読売新聞 / 2024年7月6日 15時46分

 約45年前、当時の愛媛県川之江市(現・四国中央市)の道路拡幅工事で、市道に取り込まれた民有地の一部の手続きに不備があり、四国中央市の男性(74)に固定資産税が課せられ続けていることがわかった。今年6月、男性の自宅倉庫から当時の関係書類が見つかり、市は固定資産税の非課税範囲を示した地方税法に抵触している恐れもあるとみて、調査を始めた。(岩倉誠)

 問題が発覚したのは、市道東金川1号線(総延長991メートル)のうち、東金川橋付近から南へ延びる約160メートルの部分。

 男性によると、男性の父親が1979年11月、山林の一部だった15・57平方メートルについて、当時の石津栄一・川之江市長と土地売買契約を交わした。道路の山側部分の工事は、のり面をコンクリート擁壁にすることになり、工事完了後に市が用地面積を測量して価格を算出し、売買契約を確定させる約束だったという。

 工事は82年度に完了。しかし、市は土地所有権移転手続きを行わず、「今は予算がないので次年度で実施する」と用地測量や移転登記を延期していた。

 男性は87年12月、父親の死去に伴い土地所有者となった。市建設課や税務課に「市道となった部分はもう民有地ではないから、工事前の面積で課税し続けるのはおかしい」と訴えた。

 ところが、歴代の担当者は「今は測量調査の予算がない。来年度行う」「旧市時代の話で資料は残っておらず、工事が本当に行われたかどうかも疑問」と繰り返し、測量や課税額の修正に応じなかったという。

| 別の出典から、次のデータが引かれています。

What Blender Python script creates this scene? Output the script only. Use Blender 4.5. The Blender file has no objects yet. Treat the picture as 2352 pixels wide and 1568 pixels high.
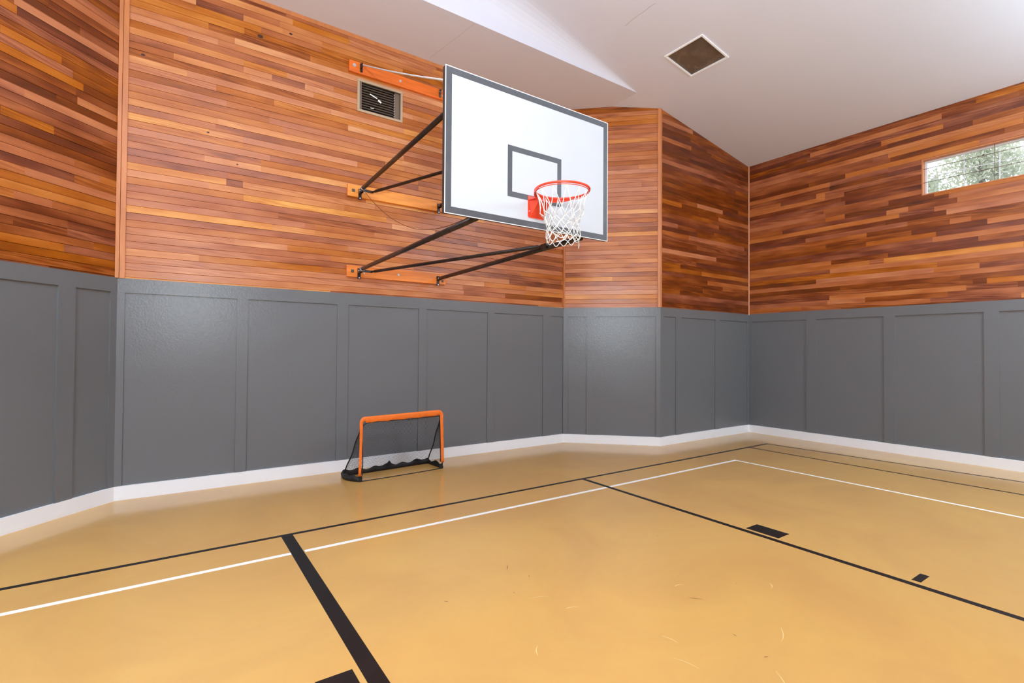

 男性は2005年頃から固定資産税の支払いを拒否。県内20市町でつくる「愛媛地方税滞納整理機構」からの納税催告にも応じなかったため、08年10月には自家用車と電子オルガンを差し押さえられた。

 今年4月には納税催告書が届き、19年度から5年間分として、延滞金を含めて計135万800円を請求すると記されていた。男性が支払いを拒むと、5月に普通預金口座の現金32円を差し押さえられた。

 そんな中、男性が6月に自宅倉庫を整理していたところ、当時の工事図面や工事請負契約書などが見つかった。関係書類を見た市建設部の石田暁裕部長らは「男性の言い分は事実だった」と初めて認めた。

 男性は「そもそも現地調査と公図との照合で簡単に判明すること。固定資産税額を修正したくないから、資料がないことを理由に動かなかったとしか思えない」と憤っている。

 読売新聞の取材に対し、石田部長は「市道として取り込んだ民有地に課税するなど、本来あり得ない。男性には長年にわたり、大変なご迷惑と心労をおかけした」と謝罪。「早急に測量を実施し、固定資産税額の修正を検討する。同時に、過去の担当者や市職員OBから放置した経緯を聞き取り、再発防止に努める」としている。